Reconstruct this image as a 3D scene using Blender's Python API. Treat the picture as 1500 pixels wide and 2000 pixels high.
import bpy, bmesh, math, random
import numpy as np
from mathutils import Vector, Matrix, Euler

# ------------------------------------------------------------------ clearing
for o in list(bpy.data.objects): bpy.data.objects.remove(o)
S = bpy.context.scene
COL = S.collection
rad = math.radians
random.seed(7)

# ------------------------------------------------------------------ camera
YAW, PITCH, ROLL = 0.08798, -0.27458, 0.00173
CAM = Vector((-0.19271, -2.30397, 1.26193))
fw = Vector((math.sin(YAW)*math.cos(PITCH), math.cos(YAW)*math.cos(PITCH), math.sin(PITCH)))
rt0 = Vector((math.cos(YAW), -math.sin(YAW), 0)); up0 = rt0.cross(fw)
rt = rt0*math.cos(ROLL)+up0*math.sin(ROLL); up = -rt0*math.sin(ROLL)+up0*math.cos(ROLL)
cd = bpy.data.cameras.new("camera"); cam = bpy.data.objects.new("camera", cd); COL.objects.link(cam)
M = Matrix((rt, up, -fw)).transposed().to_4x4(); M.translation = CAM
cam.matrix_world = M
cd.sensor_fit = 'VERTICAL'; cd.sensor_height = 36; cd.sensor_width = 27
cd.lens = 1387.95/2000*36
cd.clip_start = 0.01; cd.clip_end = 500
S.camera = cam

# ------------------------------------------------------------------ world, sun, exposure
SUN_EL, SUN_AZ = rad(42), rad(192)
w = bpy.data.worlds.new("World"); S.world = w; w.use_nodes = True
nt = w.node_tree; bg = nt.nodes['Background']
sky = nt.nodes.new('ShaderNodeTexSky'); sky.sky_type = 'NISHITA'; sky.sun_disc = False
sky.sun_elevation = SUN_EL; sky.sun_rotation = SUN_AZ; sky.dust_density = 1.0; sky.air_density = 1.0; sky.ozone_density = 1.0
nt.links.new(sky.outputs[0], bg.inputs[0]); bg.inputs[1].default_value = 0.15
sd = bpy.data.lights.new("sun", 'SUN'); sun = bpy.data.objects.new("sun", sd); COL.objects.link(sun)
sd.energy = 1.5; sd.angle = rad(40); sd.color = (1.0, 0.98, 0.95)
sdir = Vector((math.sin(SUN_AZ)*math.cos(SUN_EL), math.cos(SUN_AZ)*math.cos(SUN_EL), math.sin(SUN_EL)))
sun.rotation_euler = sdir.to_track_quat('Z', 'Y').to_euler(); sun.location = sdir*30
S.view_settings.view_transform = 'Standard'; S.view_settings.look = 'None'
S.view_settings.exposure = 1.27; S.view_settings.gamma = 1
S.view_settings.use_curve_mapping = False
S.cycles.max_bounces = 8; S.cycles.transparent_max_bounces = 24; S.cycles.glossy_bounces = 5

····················

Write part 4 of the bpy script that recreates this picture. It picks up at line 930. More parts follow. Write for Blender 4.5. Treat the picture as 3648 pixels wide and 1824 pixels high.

····················

## Exercise details
Nothing beyond the lines starting at the line containing "Reconstruct this image" and ending at the line containing "random.seed(7)" is to be reproduced; reproduce those lines exactly, both ends included.

## Answer in full
Reconstruct this image as a 3D scene using Blender's Python API. Treat the picture as 1500 pixels wide and 2000 pixels high.
import bpy, bmesh, math, random
import numpy as np
from mathutils import Vector, Matrix, Euler

# ------------------------------------------------------------------ clearing
for o in list(bpy.data.objects): bpy.data.objects.remove(o)
S = bpy.context.scene
COL = S.collection
rad = math.radians
random.seed(7)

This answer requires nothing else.